Großaufträge verzerren das Bild
Laut dem Statistischen Bundesamt (Destatis) hat die Industrie im Oktober preis-, saison- und kalenderbereinigt 3,7% weniger Aufträge eingesammelt als im Vormonat. Ökonomen hatten erwartet, dass der Auftragseingang um 0,2% zulegt. Auch der weniger volatile Dreimonatsvergleich von August bis Oktober weist ein deutliches Minus im Vergleich zu den vorherigen drei Monaten auf, und zwar von 4,6%. Wie in den vergangenen Monaten haben vor allem Großaufträge das Zahlenwerk beeinflusst, denn ohne diese stark schwankende Größe stiegen die Orderzahlen um 0,7% gegenüber dem Vormonat. Zudem haben die Wiesbadener Statistiker die Daten für September nachjustiert: Nach Revision der vorläufigen Ergebnisse ergibt sich nun ein Orderplus von 0,7% statt der zuvor gemeldeten 0,2%. "Eine nachhaltige Erholung der Industriekonjunktur dürfte erst im nächsten Jahr zu erwarten sein", mahnte jedoch das Bundeswirtschaftsministerium.
Ökonomen enttäuscht
Ökonomen zeigten sich von den Destatis-Zahlen enttäuscht: "Die Auftragslage gleicht immer mehr einem Trauerspiel", schreibt etwa Alexander Krüger, Chefvolkswirt der Hauck Aufhäuser Lampe Privatbank. Die Industrie erhalte weiter deutlich weniger Aufträge, als sie bräuchte. "Für anhaltende Tristesse bei der Produktion ist also gesorgt." Viele Standortfaktoren würden eine zu große Belastung bleiben.
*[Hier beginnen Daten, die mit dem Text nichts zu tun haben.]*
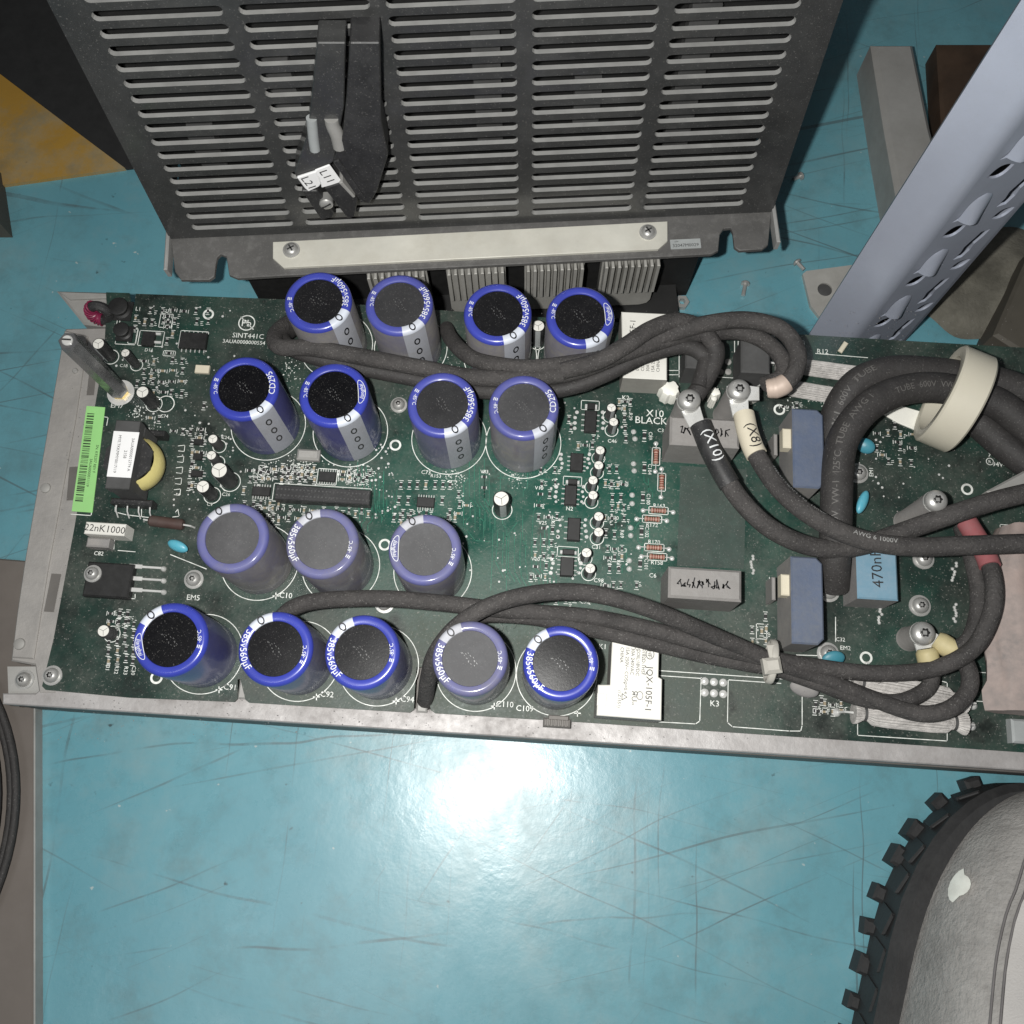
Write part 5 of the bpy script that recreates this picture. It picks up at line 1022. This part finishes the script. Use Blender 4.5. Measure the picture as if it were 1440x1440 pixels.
s = MB(); q = [P(x, y, .03) for x, y in ((1398, 470), (1450, 350), (1600, 350), (1600, 540), (1445, 500))]; s.prism([(p.x, p.y) for p in q], 0, .03, 0, 0, .002); tag(s.build('metal_block', M['box'], None), 'dark olive metal block on the floor at the right edge beside the rag', 'block')
s = MB(); q = [P(x, y, 0) for x, y in ((18, 334), (5, 248), (-120, 225), (-120, 334))]; s.prism([(p.x, p.y) for p in q], 0, .03, 0, 0, .001); tag(s.build('metal_block', M['box'], None), 'dark olive block at the left edge beside the ochre floor paint', 'block')
# loose fixings on the floor
def loose(x, y, rot, ln, label, nm='loose_screw', cat='screw'):
    p = P(x, y, .002); d = Vector((math.cos(R(rot)), math.sin(R(rot)), 0)); s = MB(); s.tube([p - d * ln, p, p + d * .0004], .0013, 10); s.tube([p, p + d * .0012, p + d * .0022], [.0028, .0028, .0016], 14); tag(s.build(nm, M['steel'], None), label, cat)
loose(1048, 400, 80, .008, 'small loose screw on the floor right of the drive unit'); loose(1125, 248, 30, .005, 'tiny loose screw on the floor near the steel bar'); loose(1122, 370, 130, .006, 'short loose screw on the floor beside the upright foot plate')
p = P(958, 428, 0); s = MB(); s.lathe([(.0022, 0), (.0046, 0), (.0046, .004), (.0022, .004), (.0022, 0)], 6, Matrix.Translation(p)); tag(s.build('loose_nut', M['steel'], None, smooth=20), 'loose hex nut on the floor behind the white relay', 'nut')
# coil of dark cable at the lower left
s = MB()
for k in range(5):  # the last set is added out of view to light the near chairs
    r = .112 + k * .0042; c0 = P(-304, 1160, .01); s.tube([Vector((c0.x + r * math.cos(t), c0.y + r * .98 * math.sin(t), .012 + .003 * ((k * 7) % 3))) for t in (6.2832 * i / 90 for i in range(91))], .0021, 10, cap=False)
tag(s.build('cable_coil', M['cable2'], None, smooth=60), 'coil of thin dark cable lying on the brown-grey board at the left edge', 'cable coil')
# ------------------------------------------------------------------ shoe
per = empty('person', P(1350, 1440, 0), 'person at the lower right, one grey suede shoe with black lugged sole in view', 'person')
toe = P(1436, 1110, .0); heel = P(1322, 1470, 0); ax2 = (heel - toe).normalized(); sd2 = Vector((-ax2.y, ax2.x, 0))
LN = .285
def hw(t):   # half width of the sole along its length (m from the toe)
    if t < .095: f = (1 - (1 - t / .095) ** 2.3) ** (1 / 2.0) if t > 0 else 0; return .054 * f
    if t < .19: return .054 - .012 * ((t - .095) / .095)
    if t < .25: return .042 - .002 * (t - .19) / .06
    return .040 * math.sqrt(max(0, 1 - ((t - .25) / .036) ** 2))
ts = [0, .001, .004, .009, .016, .025, .036, .05, .066, .084, .105, .13, .16, .19, .22, .25, .265, .276, .283, .2855]
SOLE = .038
outl = [toe + ax2 * t + sd2 * hw(t) for t in ts] + [toe + ax2 * t - sd2 * hw(t) for t in reversed(ts[1:-1])]
s = MB(); s.prism([(p.x, p.y) for p in outl], .006, SOLE, 0, 0, .004)
sole = s.build('sole', M['sole'], per, smooth=40)
s0_ = None
ti = .012; kk = 0
acc = []; rl = random.Random(8)
t_ = .004; last = -1.; 
import itertools
for side in (1, -1):
    d_ = 0; prev = toe; nxt = .030
    for i in range(1, 400):
        t_ = .0005 + i * .00065
        if t_ > .27: break
        p = toe + ax2 * t_ + sd2 * hw(t_) * side; d_ += (p - prev).length; prev = p
        if d_ > nxt:
            nxt += rl.uniform(.0165, .0215); q = toe + ax2 * (t_ + .002) + sd2 * hw(t_ + .002) * side; tg = (q - p).normalized(); a = math.atan2(tg.y, tg.x)
            s = MB(); k_ = rl.uniform(.8, 1.15); s.cbox(-.0050 * k_, .0050 * k_, -.0048, .0044 * k_, 0, .0125 * k_, .0016, T=Matrix.Translation(p) @ Matrix.Rotation(a + rl.uniform(-.15, .15), 4, 'Z')); s.build('tread_lug', M['sole'], sole)
            s = MB(); s.cbox(-.0062, .0062, -.0009, .0009, .014, .031, .0012, T=Matrix.Translation(p + (q - p).normalized() * .006) @ Matrix.Rotation(a, 4, 'Z') @ Matrix.Rotation(.25, 4, 'Y')); s.build('sole_rib', M['sole'], sole)
def top(t): return .018 + .040 * min(1, (t / .06)) ** .6 + .042 * max(0, min(1, (t - .07) / .11)) ** 1.2
s = MB(); nn_ = 20; up_t = [.004, .006, .010, .016, .025, .036, .05, .066, .084, .105, .125, .145, .165, .18]
def upp(t, a, off=0.):
    wv = max(.001, hw(t) * .90 - .0055 + off); hgt = top(t) + off; return toe + ax2 * t + sd2 * wv * math.cos(a) * (1 if abs(math.cos(a)) < .2 else 1) + Vector((0, 0, SOLE - .003 + hgt * max(0, math.sin(a)) ** .8))
s.add([upp(t, math.pi * j / nn_) for t in up_t for j in range(nn_ + 1)], [[i * (nn_ + 1) + j, (i + 1) * (nn_ + 1) + j, (i + 1) * (nn_ + 1) + j + 1, i * (nn_ + 1) + j + 1] for i in range(len(up_t) - 1) for j in range(nn_)])
bk = [.18, .2, .22, .24, .255, .268, .277]
o2 = len(s.v)
for t in bk:
    for j in range(nn_ + 1):
        a = math.pi * j / nn_; q = max(0., math.sin(a)); wv = max(.004, hw(t) * .9 - .006); f = min(q, .62) / .62
        s.v.append(toe + ax2 * t + sd2 * wv * math.cos(a) * (1 - .15 * f) + Vector((0, 0, SOLE - .003 + .088 * f)))
s.f += [[o2 + i * (nn_ + 1) + j, o2 + (i + 1) * (nn_ + 1) + j, o2 + (i + 1) * (nn_ + 1) + j + 1, o2 + i * (nn_ + 1) + j + 1] for i in range(len(bk) - 1) for j in range(nn_) if not (6 < j < 13 and i < 5)]
s.mi = [0] * len(s.f)
bm = bmesh.new(); me = bpy.data.meshes.new('t'); me.from_pydata(s.v, [], s.f); bm.from_mesh(me); bmesh.ops.recalc_face_normals(bm, faces=bm.faces); s.f = [[v_.index for v_ in fc.verts] for fc in bm.faces]; bm.free()
shoe = s.build('shoe_upper', M['suede'], per, smooth=80); md = shoe.modifiers.new('sub', 'SUBSURF'); md.levels = md.render_levels = 1
def strip(a0, a1, t0, t1, off, m_, nm, n=14):
    s = MB(); T_ = [t0 + (t1 - t0) * i / n for i in range(n + 1)]; A_ = [a0 + (a1 - a0) * j / 6 for j in range(7)]
    s.add([upp(t, a, off) for t in T_ for a in A_], [[i * 7 + j, (i + 1) * 7 + j, (i + 1) * 7 + j + 1, i * 7 + j + 1] for i in range(n) for j in range(6)]); o = s.build(nm, m_, per, smooth=80); return o
strip(R(74), R(124), .012, .16, .0012, M['suede2'], 'toe_panel')
for a in (74, 124, 69, 129): s = MB(); s.tube([upp(.012 + i * .148 / 24, R(a + .06 * i), .0012) for i in range(25)], .0006, 6); s.build('seam', M['seam'], per)
strip(R(78), R(102), .004, .013, .003, M['paper'], 'toe_tab', 6)
s = MB(); kk = 16; s.add([upp(.068, R(160), .0018)] + [upp(.068 + .009 * math.cos(6.2832 * i / kk) * (1 if i % 16 < 8 else .6), R(160 + 7 * math.sin(6.2832 * i / kk)), .0016) for i in range(kk)], [[0, 1 + i, 1 + (i + 1) % kk] for i in range(kk)]); s.build('side_patch', M['reflect'], per, smooth=80)
s = MB()
for k in range(5):  # the last set is added out of view to light the near chairs
    t = .125 + k * .0125; s.tube([upp(t + .006 * math.sin(a) * (1 if k % 2 else -1), R(70) + (R(110) - R(70)) * a / 3.14, .004) for a in (3.14 * i / 12 for i in range(13))], .0024, 8, flat=.6)
s.build('lace', M['lace'], per)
Ralph Solveen von der Commerzbank verweist darauf, dass viele Unternehmen bislang die geringeren Neubestellungen dadurch ausgeglichen hätten, dass sie ihre Auftragsbestände abgearbeitet haben. "Auf Dauer werden sie aber nicht darum herumkommen, ihre Produktion herunterzufahren, was für ein weiteres Schrumpfen der deutschen Wirtschaft im Winterhalbjahr spricht."
Nachdem die Wirtschaft im Sommer um 0,1% zurückgegangen ist, wäre mit zwei Minusquartalen in Folge die Definition einer technischen Rezession erfüllt. Neben den hohen Zinsen, der nur langsam schwindenden Inflation, den hohen Energiepreisen und der mauen Weltkonjunktur belastet auch die Unsicherheit wegen der Haushaltsstreitigkeiten die Wirtschaft.
Welthandel sinkt
Die globale Konjunkturschwäche zeigt sich deutlich in den Auftragsdaten: So sind die Auslandsaufträge um 7,6% gesunken. Dabei bestellten die Länder aus dem Euroraum 7,6% weniger als im Vormonat, außerhalb der Eurozone gab es ein Minus von 7,4%. Die Inlandsaufträge hingegen legten um 2,4% zu.
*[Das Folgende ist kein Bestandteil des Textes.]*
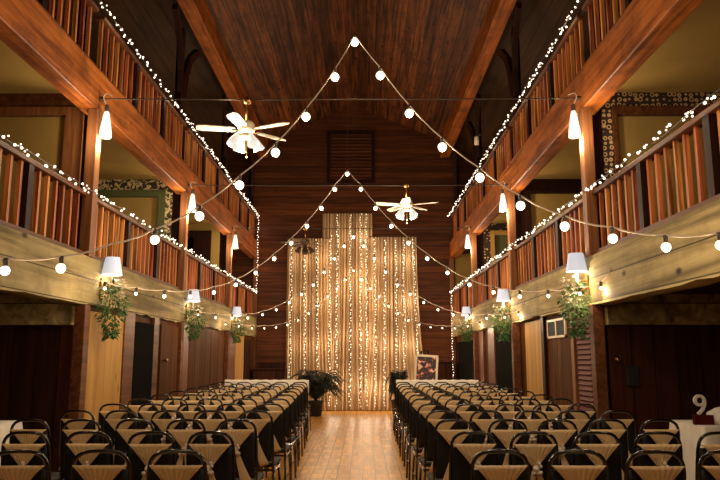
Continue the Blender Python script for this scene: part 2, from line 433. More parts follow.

Der aktuelle Kiel Trade Indicator allerdings macht wenig Hoffnung für die kommenden Monate: Der weltweite Handel ist im November zurückgegangen und es wurden weniger Standardcontainer verschifft. "Speziell der deutsche Außenhandel durchläuft zurzeit eine anhaltende Schwächephase", betonte das Kiel Institut für Weltwirtschaft (IfW Kiel).
Maschinenbau belastet
Unter den Wirtschaftszweigen verzeichneten die Statistiker im Oktober überwiegend Auftragsrückgänge, vor allem in den gewichtigen Bereichen der Herstellung von Metallerzeugnissen, Metallerzeugung und -bearbeitung, der Herstellung von elektrischen Ausrüstungen sowie in der Automobilindustrie. Allen voran hat der Ordereinbruch von 13,5% im Maschinenbau das Gesamtergebnis belastet. Im September gab es hier noch ein Orderplus von 9,8%. Großaufträge sorgten für 20,2% mehr Bestellungen im sonstigen Fahrzeugbau, zu dem etwa Flugzeuge, Schiffe und Züge zählen.
Erneutes Umsatzminus
Für einen weiteren Rückgang der Produktion spricht zum einen, dass immer mehr Unternehmen in den Ifo-Umfragen ihren Auftragsbestand als "zu klein" bezeichnen. Zudem ist der Umsatz des verarbeitenden Gewerbes preis-, saison- und kalenderbereinigt um 0,5% zum Vormonat gesunken. Im September waren die Erlöse im Monatsvergleich um revidiert 1,4 (zunächst: 1,6)% gefallen.